The journals of Osborne Russell provide documentation of population movements in Wyoming during the years 1834-1840. Despite the decline of the fur trade during this period, the area was still turbulent. In November, 1834, a party of trappers was reported as having arrived at Fort Hall, Nathaniel Wyeth's new post, after having been routed by the Blackfoot on Hams Fork (Russell, 1955, p. 8). The spring of 1835 took Russell to the west side of Bear Lake, where he found "about 300 lodges of Snake Indians" (p. 11) and in July of that year he encountered a small party of Shoshone hunting mountain sheep in Jackson Hole (p. 23). The lure of trade still attracted many other Indian groups into the Green River country during and preceding the time of the summer rendezvous. Russell reported an encampment of 400 lodges of Shoshone and Bannock and 100 of Flathead and Nez Percé on the Bear River above the mouth of Smith's Fork on May 9, 1836. The congregation was so large that it was forced to fragment in order to seek subsistence; all planned to return on July 1, when supplies were expected (p. 41). Russell spent the winter of 1840-41 with some 20 lodges of Shoshone in Cache Valley, Utah, and near Great Salt Lake (p. 112).

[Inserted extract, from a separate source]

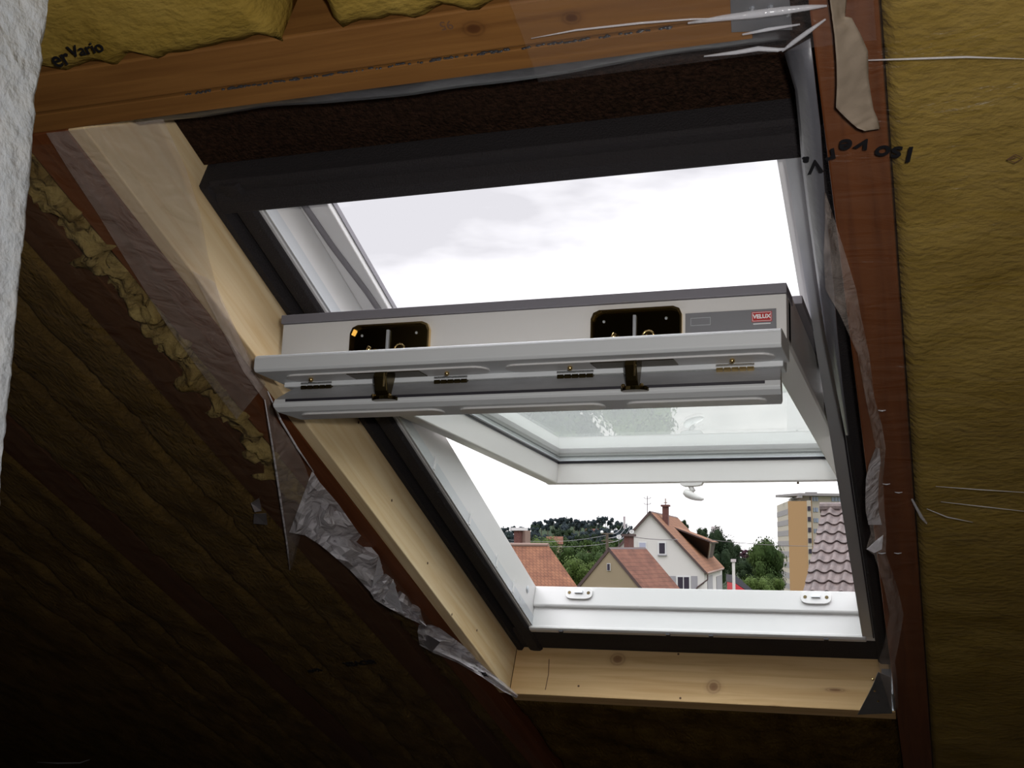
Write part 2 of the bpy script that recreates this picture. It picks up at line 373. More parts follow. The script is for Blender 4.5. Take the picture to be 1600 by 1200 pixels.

The general territorial situation had changed little by the end of the fur period. Wislizenus, who visited Wyoming in 1839, commented (1912, p. 76): "In the vicinity [of the Big Horn Mountains] live the Crows.... They often rove through the country between the Platte and the Sweet Waters, which are considered by the Indians as a common war ground." Tribes friendly to the Shoshone visited the week-long rendezvous on the Green River. Wislizenus notes that "of the Indians there had come chiefly Snakes, Flatheads, and Nez Percés, peaceful tribes, living beyond the Rocky Mountains" (p. 86).